Question 2: By plugging in $(1)$ into the Divergence theorem in $\mathbb R^3$

$$\iint_{\partial V}\vec F\cdot \hat n\;dS=\iiint_V\text{div}(\vec F)\;dV,$$

we can obtain

$$\tag{G1}\iint_{\partial V}\phi\frac{\partial \psi}{\partial \hat n}\;dS=\iiint_V(\vec\nabla\phi\cdot\vec\nabla\psi+\phi\nabla^2\psi)\;dV,$$
which is known as Green's first identity.

By interchanging $\phi$ and $\psi$ in $(1)$ (i.e, letting $\vec F=\psi\,\text{grad}(\phi)$), we can obtain

$$\tag{G1'}\iint_{\partial V}\psi\frac{\partial \phi}{\partial \hat n}\;dS=\iiint_V(\vec\nabla\psi\cdot\vec\nabla\phi+\psi\nabla^2\phi)\;dV.$$

Subtracting equation $(G1')$ from $(G1)$ will then yield the famous Green's second identity

$$\tag{G2}\iint_{\partial V}\bigg(\phi\frac{\partial \psi}{\partial \hat n}-\psi\frac{\partial \phi}{\partial \hat n}\bigg)\;dS=\iiint_V\big(\phi\nabla^2\psi-\psi\nabla^2\phi\big)\;dV.$$

My question: Why are we allowed to interchange $\phi$ and $\psi$ in $(1)$? Doesn't switching these terms results in a completely new vector field?
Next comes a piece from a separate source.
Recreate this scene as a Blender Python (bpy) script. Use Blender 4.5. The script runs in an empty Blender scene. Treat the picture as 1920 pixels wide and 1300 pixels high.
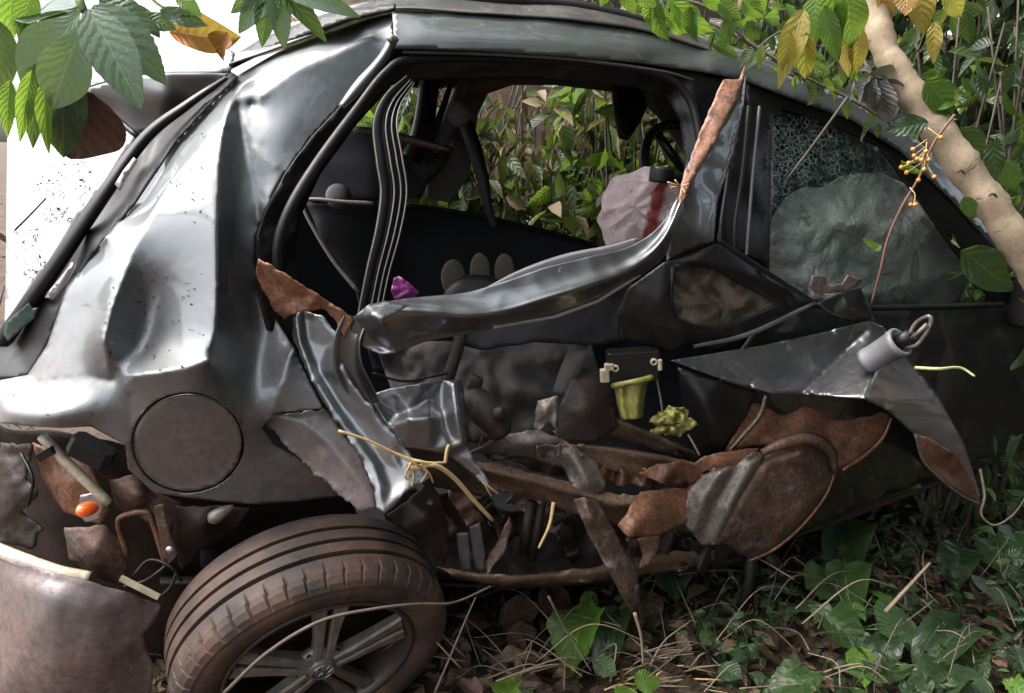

I appreciate any and all clarification! 🙂

Answer 1

1. I’m not really sure what you’re asking here. Yes, in general if $\phi,\psi$ are non-trivial functions (e.g. $\phi(x,y,z)=x$, and $\psi(x,y,z)=y$), then the curl of $\phi \,\text{grad}(\psi)$ is non-zero. But I don’t see how this causes any issues for potential theory. This vector field usually only appears as part of an intermediate step for much larger calculations.
2. Green’s first identity tells us that for ALL smooth functions $f,g$, we have \begin{align} \int_{\partial V}f\frac{\partial g}{\partial n}\,dS&=\int_{V}\left(\nabla f\cdot \nabla g+ f\nabla^2 g\right)\,dV\tag{$G1, (f,g)$} \end{align} Now, let us fix two nice functions $\phi,\psi$. The above identity holds for all pairs of smooth functions $(f,g)$. So, in particular it holds for the pair $(\phi,\psi)$. But also, $(\psi,\phi)$ is just as good a pair of functions. Thus, we get two identities \begin{align} \int_{\partial V}\phi\frac{\partial \psi}{\partial n}\,dS&=\int_{V}\left(\nabla \phi\cdot \nabla \psi+ \phi\nabla^2 \psi\right)\,dV\tag{$G1, (\phi,\psi)$}\\ \int_{\partial V}\psi\frac{\partial \phi}{\partial n}\,dS&=\int_{V}\left(\nabla \psi\cdot \nabla \phi+ \psi\nabla^2 \phi\right)\,dV.\tag{$G1, (\psi,\phi)$} \end{align} Now, we can subtract these equations (and note that on the RHS, the first term cancels out due to symmetry of the dot product) to get Green’s second identity for the pair of functions $(\phi,\psi)$ \begin{align} \int_{\partial V}\left(\phi\frac{\partial \psi}{\partial n}-\psi\frac{\partial \phi}{\partial n}\right)\,dS&=\int_{V}\left( \phi\nabla^2 \psi-\psi\nabla^2 \phi \right)\,dV.\tag{$G2, (\phi,\psi)$} \end{align} This is simply the fact that you can interchange two universal quantifiers. Another way of saying this is that you first apply the divergence-theorem reasoning to the vector field $\phi\text{ grad}(\phi)$, and then next you apply that exact same calculation to the vector field $\psi\,\text{grad}(\phi)$ (but really this is redundant… you should convince yourself that the interchange at the end is justified).

If this is not clear, think of the following simpler example: the inequality \begin{align} xy\leq x^2+3y^2 \end{align} holds for all $x,y\in\Bbb{R}$. Therefore, the inequality $xy\leq y^2+3x^2$ holds for all $x,y\in\Bbb{R}$ (i.e I apply the previous inequality with $x$ and $y$ interchanged). Side remark: the inequality above is not sharp, it is just an illuestration (the sharp inequality is $xy\leq \frac{x^2+y^2}{2}$).